The People of the State of New York, Respondent,
v
Christopher Collins, Defendant-Appellant.
Decided and Entered: June 11, 2026
Ind No. 02144/15|Appeal No. 6888|Case No. 2017-942|
Before: Kennedy, J.P., Scarpulla, Friedman, Mendez, Pitt-Burke, JJ.
Chirstopher Collins, appellant pro se.
Alvin L. Bragg, Jr., District Attorney, New York (Ethan Solomon of counsel), for respondent.
Judgment, Supreme Court, New York County (Gregory Carro, J.), rendered September 29, 2016, as amended October 13, 2016, convicting defendant, after a jury trial, of persistent sexual abuse, and sentencing him, as a second violent felony offender, to a term of four years, unanimously affirmed.
Defendant failed to preserve his contention that the verdict is unsupported by legally sufficient evidence because two police witnesses did not corroborate one another (see People v Iscenko, 210 AD3d 441, 442 [1st Dept 2022]), and we decline to reach it in the interest of justice. Alternatively, we reject it on the merits. The People presented legally sufficient evidence to support defendant's conviction for persistent sexual abuse (People v Denson, 26 NY3d 179, 188 [2015]; People v Danielson, 9 NY3d 342, 349 [2007]). Police officers observed that defendant stood directly behind the victim on a subway train and rubbed his groin against her buttocks by moving his hips from side to side against her body, causing the victim to become upset and shocked, indicating a lack of consent (see Penal Law § 130.05[2][c]; see also People v Hatton, 26 NY3d 364, 370 [2015]). Thereafter, one of the observing officers saw that defendant's penis was erect (see Penal Law § 130.00[3]). While both police officers saw the incident, one had a better vantage point, and the jury was entitled to credit the testimony of both officers (see People v Li, 34 NY3d 357, 364 [2019]). Under these circumstances, defendant's unmistakable sexual contact with a stranger on the subway was neither consensual nor inadvertent (cf. People v Lopez, 168 AD3d 418, 419 [1st Dept 2019], lv denied 33 NY3d 1033 [2019]).
Additionally, the verdict was not against the weight of the evidence (see People v Danielson, 9 NY3d 342, 348-349 [2007]; see also People v Baque, 43 NY3d 26 [2024]). While the officer with the weaker vantage point did not see everything that the other officer saw, the former's testimony was corroboratived by the latter's account and did not give rise to any "conflicting inferences" that would provide a basis for this Court to set aside the verdict (People v Romero, 7 NY3d 633, 643 [2006]).

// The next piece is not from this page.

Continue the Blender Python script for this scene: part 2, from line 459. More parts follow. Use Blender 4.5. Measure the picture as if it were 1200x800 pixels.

Defendant's acquittal on one count of persistent sexual abuse related to another victim does not necessitate acquittal for his abuse of the second victim because this is not a case where "acquittal on one crime . . . is conclusive as to a necessary element of the other crime" (People v Tucker, 55 NY2d 1, 7 [1981]).
THIS CONSTITUTES THE DECISION AND ORDER OF THE SUPREME COURT, APPELLATE DIVISION, FIRST DEPARTMENT.